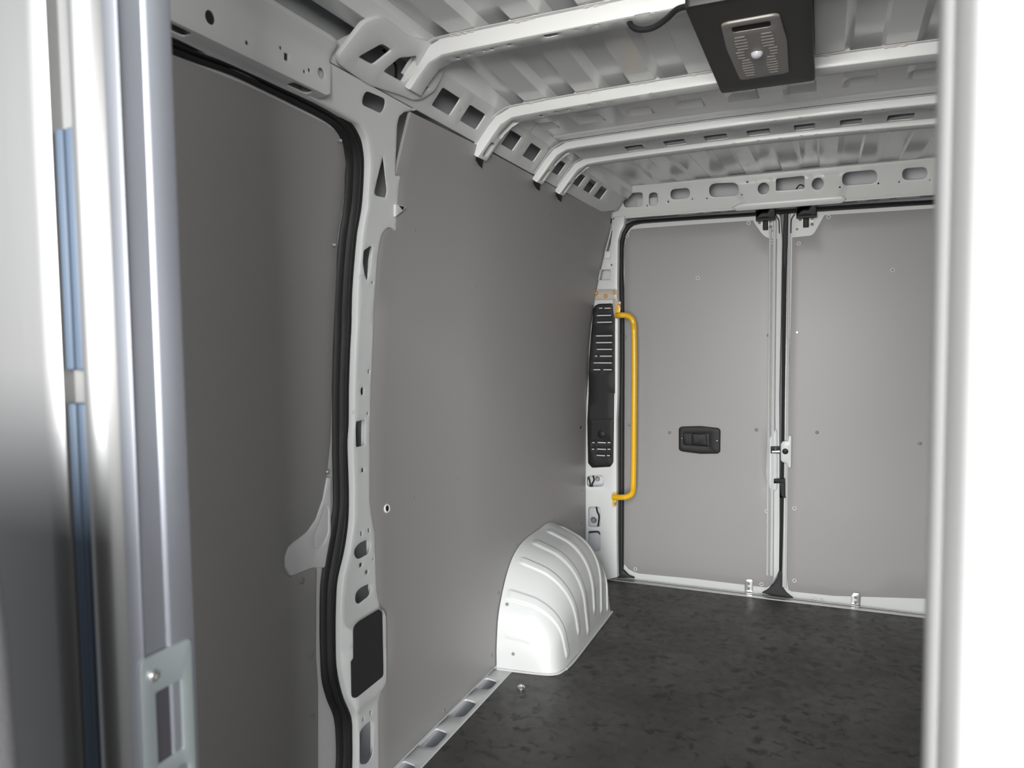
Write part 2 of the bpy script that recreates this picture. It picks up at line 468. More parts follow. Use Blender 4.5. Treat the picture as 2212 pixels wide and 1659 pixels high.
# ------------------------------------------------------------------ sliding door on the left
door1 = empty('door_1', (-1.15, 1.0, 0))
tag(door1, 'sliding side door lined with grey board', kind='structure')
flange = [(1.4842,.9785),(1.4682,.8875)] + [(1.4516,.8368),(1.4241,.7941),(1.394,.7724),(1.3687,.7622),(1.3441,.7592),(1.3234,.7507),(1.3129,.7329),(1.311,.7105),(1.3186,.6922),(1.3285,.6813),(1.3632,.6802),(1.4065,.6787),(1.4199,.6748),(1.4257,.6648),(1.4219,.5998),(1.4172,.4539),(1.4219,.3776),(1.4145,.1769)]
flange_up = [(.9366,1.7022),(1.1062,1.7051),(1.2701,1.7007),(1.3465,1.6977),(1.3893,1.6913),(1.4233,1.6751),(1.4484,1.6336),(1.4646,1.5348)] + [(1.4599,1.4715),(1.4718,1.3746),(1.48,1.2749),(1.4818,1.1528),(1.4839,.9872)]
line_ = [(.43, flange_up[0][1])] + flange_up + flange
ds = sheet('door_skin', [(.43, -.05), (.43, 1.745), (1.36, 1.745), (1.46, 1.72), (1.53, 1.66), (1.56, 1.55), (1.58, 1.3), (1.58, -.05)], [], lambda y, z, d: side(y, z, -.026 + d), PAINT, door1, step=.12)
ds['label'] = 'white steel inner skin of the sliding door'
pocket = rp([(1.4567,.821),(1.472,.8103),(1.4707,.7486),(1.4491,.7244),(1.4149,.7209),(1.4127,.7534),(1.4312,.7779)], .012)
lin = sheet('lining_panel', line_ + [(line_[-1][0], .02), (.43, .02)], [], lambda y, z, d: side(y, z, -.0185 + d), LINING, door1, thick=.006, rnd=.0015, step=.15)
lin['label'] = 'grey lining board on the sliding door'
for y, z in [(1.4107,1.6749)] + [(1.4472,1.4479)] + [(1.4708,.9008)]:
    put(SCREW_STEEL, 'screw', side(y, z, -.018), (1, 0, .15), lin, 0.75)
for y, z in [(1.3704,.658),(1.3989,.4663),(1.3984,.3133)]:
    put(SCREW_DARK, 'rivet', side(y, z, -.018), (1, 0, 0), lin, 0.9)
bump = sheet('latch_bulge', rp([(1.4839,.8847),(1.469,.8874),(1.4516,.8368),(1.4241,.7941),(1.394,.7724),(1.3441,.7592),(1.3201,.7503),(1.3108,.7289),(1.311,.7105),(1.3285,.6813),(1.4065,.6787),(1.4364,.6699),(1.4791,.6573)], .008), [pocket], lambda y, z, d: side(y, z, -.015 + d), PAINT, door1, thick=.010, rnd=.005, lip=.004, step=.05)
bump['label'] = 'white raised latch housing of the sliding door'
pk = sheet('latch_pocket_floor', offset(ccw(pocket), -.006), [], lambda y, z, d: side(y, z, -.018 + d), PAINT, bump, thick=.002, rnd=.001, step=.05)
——
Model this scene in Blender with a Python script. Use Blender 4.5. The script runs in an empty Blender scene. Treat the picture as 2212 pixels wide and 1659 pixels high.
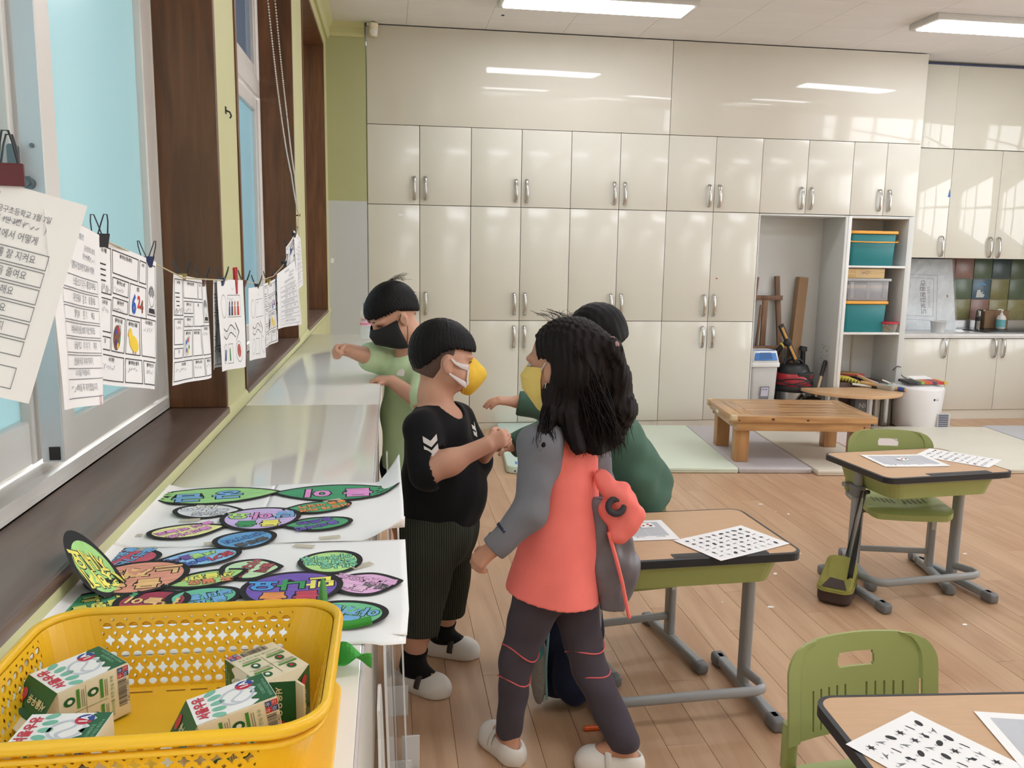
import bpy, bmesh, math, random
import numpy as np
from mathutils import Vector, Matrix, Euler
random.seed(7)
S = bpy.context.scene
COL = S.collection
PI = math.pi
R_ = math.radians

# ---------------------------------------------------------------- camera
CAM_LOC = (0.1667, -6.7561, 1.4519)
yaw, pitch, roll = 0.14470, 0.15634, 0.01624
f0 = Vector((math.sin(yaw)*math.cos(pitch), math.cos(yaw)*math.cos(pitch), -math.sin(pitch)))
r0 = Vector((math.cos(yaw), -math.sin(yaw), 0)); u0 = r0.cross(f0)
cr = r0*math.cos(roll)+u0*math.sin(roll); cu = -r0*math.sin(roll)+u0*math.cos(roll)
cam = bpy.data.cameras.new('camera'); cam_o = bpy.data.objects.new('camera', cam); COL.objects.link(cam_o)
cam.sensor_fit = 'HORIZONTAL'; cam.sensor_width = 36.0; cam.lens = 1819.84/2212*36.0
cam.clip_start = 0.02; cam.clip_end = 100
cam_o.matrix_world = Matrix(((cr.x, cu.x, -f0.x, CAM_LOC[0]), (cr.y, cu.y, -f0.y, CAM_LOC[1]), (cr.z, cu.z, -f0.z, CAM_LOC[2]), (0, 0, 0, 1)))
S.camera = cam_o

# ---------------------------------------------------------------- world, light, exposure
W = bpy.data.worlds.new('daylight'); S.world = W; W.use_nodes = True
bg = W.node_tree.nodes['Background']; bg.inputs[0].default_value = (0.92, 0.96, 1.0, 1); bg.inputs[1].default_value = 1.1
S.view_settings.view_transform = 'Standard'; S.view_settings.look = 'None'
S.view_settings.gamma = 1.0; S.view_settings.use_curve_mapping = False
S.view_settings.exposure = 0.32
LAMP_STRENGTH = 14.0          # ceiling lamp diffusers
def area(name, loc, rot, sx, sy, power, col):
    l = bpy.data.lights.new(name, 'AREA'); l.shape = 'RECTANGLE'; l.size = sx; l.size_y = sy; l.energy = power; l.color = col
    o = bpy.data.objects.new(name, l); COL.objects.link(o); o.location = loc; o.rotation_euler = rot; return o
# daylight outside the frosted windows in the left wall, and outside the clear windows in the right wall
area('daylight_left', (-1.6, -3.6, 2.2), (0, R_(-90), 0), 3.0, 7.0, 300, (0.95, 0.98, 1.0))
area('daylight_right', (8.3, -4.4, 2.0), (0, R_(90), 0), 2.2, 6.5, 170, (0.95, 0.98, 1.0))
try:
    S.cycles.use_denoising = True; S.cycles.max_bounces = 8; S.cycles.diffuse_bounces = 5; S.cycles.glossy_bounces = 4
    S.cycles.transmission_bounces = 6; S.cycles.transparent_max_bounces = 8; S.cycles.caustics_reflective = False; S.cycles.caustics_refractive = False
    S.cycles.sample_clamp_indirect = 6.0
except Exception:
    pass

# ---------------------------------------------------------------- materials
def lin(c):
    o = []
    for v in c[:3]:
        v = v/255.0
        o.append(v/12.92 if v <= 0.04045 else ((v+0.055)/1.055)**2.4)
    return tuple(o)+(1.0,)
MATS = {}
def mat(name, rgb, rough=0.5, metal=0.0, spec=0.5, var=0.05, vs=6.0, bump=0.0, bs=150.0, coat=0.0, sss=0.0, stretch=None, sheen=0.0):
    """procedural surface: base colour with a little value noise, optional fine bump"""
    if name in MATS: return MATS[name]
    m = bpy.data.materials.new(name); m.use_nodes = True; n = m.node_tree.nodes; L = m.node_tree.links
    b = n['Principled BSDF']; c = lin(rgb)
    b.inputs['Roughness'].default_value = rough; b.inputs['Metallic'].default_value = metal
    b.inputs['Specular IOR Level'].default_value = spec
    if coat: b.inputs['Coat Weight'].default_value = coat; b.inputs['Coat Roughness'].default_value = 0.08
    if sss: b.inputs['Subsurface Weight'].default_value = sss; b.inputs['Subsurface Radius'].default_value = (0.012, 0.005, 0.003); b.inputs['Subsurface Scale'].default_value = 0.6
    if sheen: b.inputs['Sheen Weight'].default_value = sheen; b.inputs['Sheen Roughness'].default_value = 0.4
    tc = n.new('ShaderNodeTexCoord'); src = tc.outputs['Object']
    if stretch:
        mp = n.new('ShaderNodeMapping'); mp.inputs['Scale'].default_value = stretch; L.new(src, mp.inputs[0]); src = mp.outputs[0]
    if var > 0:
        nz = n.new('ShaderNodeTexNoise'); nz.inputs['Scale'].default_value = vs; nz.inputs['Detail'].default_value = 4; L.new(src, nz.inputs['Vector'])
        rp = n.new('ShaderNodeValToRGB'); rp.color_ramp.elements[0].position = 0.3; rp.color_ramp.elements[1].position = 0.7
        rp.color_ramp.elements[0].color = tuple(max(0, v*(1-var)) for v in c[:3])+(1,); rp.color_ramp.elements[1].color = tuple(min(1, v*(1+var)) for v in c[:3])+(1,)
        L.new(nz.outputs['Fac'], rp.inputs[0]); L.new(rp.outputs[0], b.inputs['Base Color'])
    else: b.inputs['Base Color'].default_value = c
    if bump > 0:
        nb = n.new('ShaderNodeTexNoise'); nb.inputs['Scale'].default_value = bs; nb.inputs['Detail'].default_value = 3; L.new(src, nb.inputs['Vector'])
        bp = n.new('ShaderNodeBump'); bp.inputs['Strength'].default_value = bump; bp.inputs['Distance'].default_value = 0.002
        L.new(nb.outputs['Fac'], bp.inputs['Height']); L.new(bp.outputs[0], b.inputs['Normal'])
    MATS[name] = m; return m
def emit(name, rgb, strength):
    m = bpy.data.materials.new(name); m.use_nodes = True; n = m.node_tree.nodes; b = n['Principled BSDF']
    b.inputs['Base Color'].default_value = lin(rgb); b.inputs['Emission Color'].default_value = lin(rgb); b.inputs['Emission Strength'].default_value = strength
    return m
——
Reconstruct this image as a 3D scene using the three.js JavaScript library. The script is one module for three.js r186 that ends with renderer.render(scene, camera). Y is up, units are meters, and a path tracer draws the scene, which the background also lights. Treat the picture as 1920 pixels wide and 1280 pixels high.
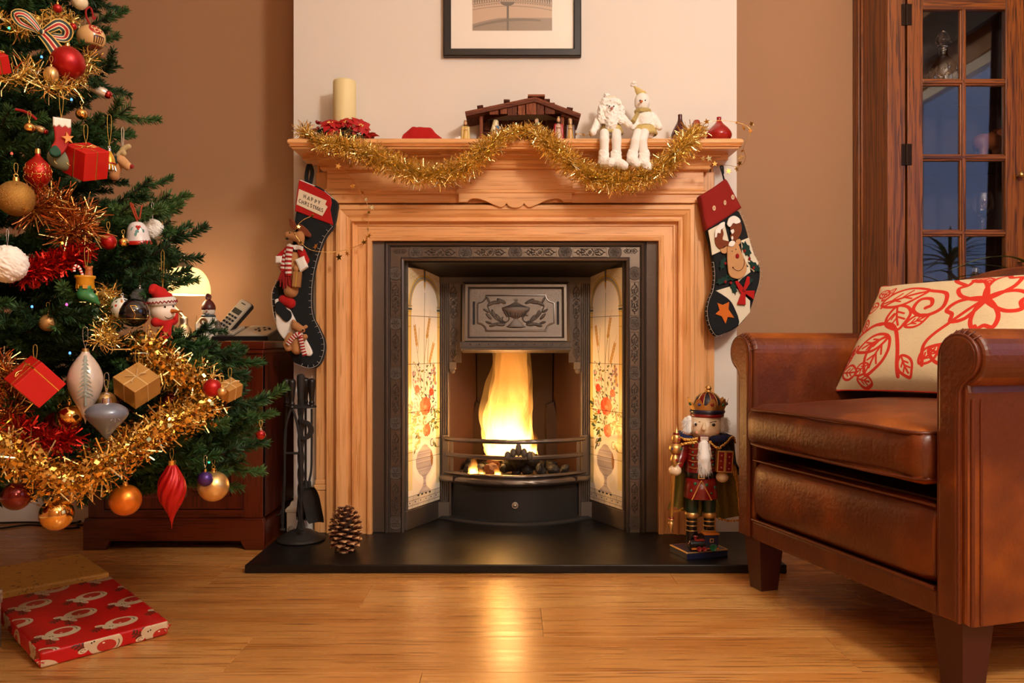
——
_SHORT PROBLEM_
Exclude any pictures, and restate word for word the lines from the one containing "Model this scene" through the one containing "S.camera = cam_o", both included.

_REPLY_
Model this scene in Blender with a Python script. Use Blender 4.5. The script runs in an empty Blender scene. Treat the picture as 2212 pixels wide and 1659 pixels high.
import bpy, bmesh, math, random
import numpy as np
from mathutils import Vector, Matrix, Euler
random.seed(7)
S = bpy.context.scene
COL = S.collection
PI = math.pi
R_ = math.radians

# ---------------------------------------------------------------- camera
CAM_LOC = (0.1667, -6.7561, 1.4519)
yaw, pitch, roll = 0.14470, 0.15634, 0.01624
f0 = Vector((math.sin(yaw)*math.cos(pitch), math.cos(yaw)*math.cos(pitch), -math.sin(pitch)))
r0 = Vector((math.cos(yaw), -math.sin(yaw), 0)); u0 = r0.cross(f0)
cr = r0*math.cos(roll)+u0*math.sin(roll); cu = -r0*math.sin(roll)+u0*math.cos(roll)
cam = bpy.data.cameras.new('camera'); cam_o = bpy.data.objects.new('camera', cam); COL.objects.link(cam_o)
cam.sensor_fit = 'HORIZONTAL'; cam.sensor_width = 36.0; cam.lens = 1819.84/2212*36.0
cam.clip_start = 0.02; cam.clip_end = 100
cam_o.matrix_world = Matrix(((cr.x, cu.x, -f0.x, CAM_LOC[0]), (cr.y, cu.y, -f0.y, CAM_LOC[1]), (cr.z, cu.z, -f0.z, CAM_LOC[2]), (0, 0, 0, 1)))
S.camera = cam_o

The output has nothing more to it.